SHORT EXERCISE: Return the first line, the line containing "door(FP, -2.527, -2.006, .150, .700, -2.035, .662, b3);", and every line between them, exactly as they stand.

[Rows from a 3D scene dataset]
* begin *

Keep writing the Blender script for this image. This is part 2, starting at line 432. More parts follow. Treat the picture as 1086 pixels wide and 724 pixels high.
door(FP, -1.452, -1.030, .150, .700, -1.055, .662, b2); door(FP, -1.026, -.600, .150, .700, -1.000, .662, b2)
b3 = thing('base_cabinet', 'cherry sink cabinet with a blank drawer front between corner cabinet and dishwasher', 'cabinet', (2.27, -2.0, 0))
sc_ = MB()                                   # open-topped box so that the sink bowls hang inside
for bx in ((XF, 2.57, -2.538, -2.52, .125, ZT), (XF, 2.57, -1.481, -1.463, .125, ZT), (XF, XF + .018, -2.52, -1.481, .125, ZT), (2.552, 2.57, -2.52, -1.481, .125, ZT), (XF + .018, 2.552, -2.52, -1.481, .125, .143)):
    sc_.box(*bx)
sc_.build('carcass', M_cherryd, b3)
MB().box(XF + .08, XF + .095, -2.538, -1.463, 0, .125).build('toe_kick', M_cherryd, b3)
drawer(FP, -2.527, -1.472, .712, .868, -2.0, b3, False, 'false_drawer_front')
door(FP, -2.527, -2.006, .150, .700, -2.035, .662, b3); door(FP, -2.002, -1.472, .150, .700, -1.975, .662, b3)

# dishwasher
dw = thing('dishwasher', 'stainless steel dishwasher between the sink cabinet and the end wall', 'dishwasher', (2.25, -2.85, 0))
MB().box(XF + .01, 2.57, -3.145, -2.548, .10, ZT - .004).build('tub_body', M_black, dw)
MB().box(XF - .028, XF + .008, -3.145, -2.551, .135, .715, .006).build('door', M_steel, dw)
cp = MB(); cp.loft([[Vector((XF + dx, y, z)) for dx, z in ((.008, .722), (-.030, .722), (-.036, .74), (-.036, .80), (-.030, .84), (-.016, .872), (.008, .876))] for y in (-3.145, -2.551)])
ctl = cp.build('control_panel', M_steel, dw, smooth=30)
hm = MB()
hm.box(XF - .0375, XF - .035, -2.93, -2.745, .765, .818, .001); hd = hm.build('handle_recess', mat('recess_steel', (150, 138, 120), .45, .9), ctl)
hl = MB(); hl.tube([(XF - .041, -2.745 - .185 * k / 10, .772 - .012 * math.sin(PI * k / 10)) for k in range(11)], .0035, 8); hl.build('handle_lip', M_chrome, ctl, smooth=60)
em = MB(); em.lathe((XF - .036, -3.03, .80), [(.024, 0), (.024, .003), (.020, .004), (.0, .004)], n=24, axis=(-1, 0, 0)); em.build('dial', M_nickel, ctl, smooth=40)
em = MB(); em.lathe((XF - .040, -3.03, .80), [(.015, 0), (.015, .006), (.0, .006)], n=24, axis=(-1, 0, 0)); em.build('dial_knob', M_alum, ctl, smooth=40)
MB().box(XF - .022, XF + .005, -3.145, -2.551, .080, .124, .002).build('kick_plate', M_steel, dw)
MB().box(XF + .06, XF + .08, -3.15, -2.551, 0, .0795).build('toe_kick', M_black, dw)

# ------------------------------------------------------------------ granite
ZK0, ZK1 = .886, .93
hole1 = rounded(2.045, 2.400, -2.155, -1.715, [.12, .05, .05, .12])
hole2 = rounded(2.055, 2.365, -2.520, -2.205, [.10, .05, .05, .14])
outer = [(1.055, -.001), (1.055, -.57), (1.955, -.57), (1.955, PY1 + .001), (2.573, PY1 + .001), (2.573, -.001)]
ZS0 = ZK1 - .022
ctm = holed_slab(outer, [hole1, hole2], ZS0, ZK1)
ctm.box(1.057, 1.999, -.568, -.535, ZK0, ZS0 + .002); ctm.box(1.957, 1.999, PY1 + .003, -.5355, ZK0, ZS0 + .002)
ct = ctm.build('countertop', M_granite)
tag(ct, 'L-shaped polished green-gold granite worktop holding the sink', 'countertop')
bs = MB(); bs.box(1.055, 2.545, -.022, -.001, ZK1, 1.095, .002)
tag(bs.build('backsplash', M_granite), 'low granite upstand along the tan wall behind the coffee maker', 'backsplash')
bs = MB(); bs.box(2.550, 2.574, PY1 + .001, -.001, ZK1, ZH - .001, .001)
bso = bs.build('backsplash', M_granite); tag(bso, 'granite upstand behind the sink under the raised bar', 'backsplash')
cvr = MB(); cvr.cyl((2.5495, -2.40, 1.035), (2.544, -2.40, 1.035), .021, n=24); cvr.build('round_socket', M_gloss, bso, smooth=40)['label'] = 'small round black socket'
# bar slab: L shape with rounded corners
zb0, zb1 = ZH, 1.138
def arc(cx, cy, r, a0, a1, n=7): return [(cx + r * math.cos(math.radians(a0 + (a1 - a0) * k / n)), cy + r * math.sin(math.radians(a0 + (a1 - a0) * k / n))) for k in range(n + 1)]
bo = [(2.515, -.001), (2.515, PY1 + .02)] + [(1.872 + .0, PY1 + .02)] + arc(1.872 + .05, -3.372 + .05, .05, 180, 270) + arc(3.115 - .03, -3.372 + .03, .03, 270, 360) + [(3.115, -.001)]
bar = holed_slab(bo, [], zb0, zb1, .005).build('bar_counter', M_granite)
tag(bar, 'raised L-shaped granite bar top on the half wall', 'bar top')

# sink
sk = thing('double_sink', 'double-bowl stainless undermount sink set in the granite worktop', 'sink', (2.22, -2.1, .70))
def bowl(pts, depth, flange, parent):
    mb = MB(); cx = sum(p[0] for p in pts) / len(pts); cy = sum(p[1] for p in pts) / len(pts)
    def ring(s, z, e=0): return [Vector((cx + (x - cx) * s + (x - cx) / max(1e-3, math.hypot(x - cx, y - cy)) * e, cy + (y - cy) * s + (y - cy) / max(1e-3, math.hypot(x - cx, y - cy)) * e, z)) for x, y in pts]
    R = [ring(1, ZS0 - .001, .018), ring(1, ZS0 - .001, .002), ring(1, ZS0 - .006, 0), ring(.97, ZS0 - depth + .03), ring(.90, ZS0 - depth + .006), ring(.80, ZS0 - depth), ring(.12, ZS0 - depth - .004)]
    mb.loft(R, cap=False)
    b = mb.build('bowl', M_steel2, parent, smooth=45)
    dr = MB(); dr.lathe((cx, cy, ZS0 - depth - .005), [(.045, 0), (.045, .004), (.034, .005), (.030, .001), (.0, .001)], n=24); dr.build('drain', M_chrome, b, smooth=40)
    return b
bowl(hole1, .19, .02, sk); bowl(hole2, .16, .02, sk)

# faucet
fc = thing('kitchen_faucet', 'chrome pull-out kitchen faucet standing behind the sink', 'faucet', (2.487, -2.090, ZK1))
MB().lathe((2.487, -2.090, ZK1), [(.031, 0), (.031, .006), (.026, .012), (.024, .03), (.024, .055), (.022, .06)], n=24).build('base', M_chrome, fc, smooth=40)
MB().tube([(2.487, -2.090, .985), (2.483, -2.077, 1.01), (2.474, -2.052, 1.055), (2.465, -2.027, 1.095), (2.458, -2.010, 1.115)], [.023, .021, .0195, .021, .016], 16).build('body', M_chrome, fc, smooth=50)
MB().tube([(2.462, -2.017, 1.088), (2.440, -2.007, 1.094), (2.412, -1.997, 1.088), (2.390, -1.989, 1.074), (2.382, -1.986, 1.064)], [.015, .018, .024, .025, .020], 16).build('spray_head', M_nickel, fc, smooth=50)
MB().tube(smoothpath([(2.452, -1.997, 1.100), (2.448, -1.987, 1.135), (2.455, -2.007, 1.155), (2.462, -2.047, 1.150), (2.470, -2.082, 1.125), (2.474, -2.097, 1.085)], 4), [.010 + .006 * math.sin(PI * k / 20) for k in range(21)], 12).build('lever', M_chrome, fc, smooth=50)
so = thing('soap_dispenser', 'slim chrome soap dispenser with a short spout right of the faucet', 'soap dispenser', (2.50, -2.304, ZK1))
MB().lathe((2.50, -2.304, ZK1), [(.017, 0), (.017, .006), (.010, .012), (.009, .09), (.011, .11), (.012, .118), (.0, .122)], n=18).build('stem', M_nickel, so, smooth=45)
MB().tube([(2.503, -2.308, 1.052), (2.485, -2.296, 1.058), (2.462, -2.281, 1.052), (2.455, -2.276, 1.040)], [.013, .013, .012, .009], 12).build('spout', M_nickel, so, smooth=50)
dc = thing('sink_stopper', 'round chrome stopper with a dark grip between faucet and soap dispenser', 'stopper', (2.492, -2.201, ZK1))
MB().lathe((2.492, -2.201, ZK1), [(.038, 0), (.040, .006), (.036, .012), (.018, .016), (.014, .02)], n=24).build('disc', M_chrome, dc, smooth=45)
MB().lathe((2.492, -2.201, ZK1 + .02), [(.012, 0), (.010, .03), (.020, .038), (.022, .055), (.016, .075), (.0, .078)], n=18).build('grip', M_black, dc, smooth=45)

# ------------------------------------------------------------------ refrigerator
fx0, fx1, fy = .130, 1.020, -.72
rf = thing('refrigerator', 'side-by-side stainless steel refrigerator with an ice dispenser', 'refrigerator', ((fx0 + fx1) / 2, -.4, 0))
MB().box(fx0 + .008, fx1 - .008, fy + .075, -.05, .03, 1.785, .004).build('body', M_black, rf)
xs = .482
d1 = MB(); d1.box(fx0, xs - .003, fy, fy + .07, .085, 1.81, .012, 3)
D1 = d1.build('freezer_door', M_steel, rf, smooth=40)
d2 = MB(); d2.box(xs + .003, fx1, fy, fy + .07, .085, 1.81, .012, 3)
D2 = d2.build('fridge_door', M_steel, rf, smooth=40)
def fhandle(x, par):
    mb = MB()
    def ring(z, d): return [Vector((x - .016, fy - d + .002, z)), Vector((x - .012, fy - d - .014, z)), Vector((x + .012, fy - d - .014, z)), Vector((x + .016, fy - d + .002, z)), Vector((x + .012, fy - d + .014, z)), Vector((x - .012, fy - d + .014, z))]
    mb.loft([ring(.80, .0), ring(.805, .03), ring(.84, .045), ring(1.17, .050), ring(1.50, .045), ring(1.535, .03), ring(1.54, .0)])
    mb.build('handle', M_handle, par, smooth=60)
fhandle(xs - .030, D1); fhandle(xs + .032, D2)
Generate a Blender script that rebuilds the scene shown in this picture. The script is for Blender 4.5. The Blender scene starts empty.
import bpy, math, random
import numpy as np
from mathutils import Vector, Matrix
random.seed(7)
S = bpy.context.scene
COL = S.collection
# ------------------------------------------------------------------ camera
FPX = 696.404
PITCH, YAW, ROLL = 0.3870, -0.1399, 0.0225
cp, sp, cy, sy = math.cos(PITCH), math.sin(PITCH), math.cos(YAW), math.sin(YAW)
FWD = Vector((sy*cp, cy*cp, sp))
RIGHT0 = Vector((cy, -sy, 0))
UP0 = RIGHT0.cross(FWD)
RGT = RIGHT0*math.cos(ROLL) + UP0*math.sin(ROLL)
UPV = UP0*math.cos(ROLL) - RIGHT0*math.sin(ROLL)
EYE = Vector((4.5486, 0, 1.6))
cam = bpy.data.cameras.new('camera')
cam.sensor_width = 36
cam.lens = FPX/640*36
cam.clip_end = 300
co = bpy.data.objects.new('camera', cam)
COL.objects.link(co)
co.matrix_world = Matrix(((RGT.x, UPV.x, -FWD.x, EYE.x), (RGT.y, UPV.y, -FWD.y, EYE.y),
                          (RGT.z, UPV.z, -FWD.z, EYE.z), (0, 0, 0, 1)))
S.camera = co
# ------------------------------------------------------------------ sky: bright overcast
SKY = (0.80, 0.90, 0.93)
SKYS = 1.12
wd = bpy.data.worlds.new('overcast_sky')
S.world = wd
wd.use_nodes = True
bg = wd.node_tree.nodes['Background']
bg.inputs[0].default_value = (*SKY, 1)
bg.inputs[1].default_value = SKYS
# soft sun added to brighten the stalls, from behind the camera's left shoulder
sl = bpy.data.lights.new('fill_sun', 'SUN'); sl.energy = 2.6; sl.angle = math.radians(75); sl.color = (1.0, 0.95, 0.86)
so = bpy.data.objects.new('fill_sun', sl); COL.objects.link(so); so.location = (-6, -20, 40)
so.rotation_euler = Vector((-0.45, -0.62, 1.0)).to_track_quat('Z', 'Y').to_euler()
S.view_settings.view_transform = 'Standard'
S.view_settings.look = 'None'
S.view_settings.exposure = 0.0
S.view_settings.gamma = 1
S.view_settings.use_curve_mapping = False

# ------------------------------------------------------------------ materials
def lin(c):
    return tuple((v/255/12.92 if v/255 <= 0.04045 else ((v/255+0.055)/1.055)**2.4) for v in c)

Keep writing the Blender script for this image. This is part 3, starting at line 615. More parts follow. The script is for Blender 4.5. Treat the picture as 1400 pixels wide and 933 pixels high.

* end *

EXERCISE RESULT:
Keep writing the Blender script for this image. This is part 2, starting at line 432. More parts follow. Treat the picture as 1086 pixels wide and 724 pixels high.
door(FP, -1.452, -1.030, .150, .700, -1.055, .662, b2); door(FP, -1.026, -.600, .150, .700, -1.000, .662, b2)
b3 = thing('base_cabinet', 'cherry sink cabinet with a blank drawer front between corner cabinet and dishwasher', 'cabinet', (2.27, -2.0, 0))
sc_ = MB()                                   # open-topped box so that the sink bowls hang inside
for bx in ((XF, 2.57, -2.538, -2.52, .125, ZT), (XF, 2.57, -1.481, -1.463, .125, ZT), (XF, XF + .018, -2.52, -1.481, .125, ZT), (2.552, 2.57, -2.52, -1.481, .125, ZT), (XF + .018, 2.552, -2.52, -1.481, .125, .143)):
    sc_.box(*bx)
sc_.build('carcass', M_cherryd, b3)
MB().box(XF + .08, XF + .095, -2.538, -1.463, 0, .125).build('toe_kick', M_cherryd, b3)
drawer(FP, -2.527, -1.472, .712, .868, -2.0, b3, False, 'false_drawer_front')
door(FP, -2.527, -2.006, .150, .700, -2.035, .662, b3); door(FP, -2.002, -1.472, .150, .700, -1.975, .662, b3)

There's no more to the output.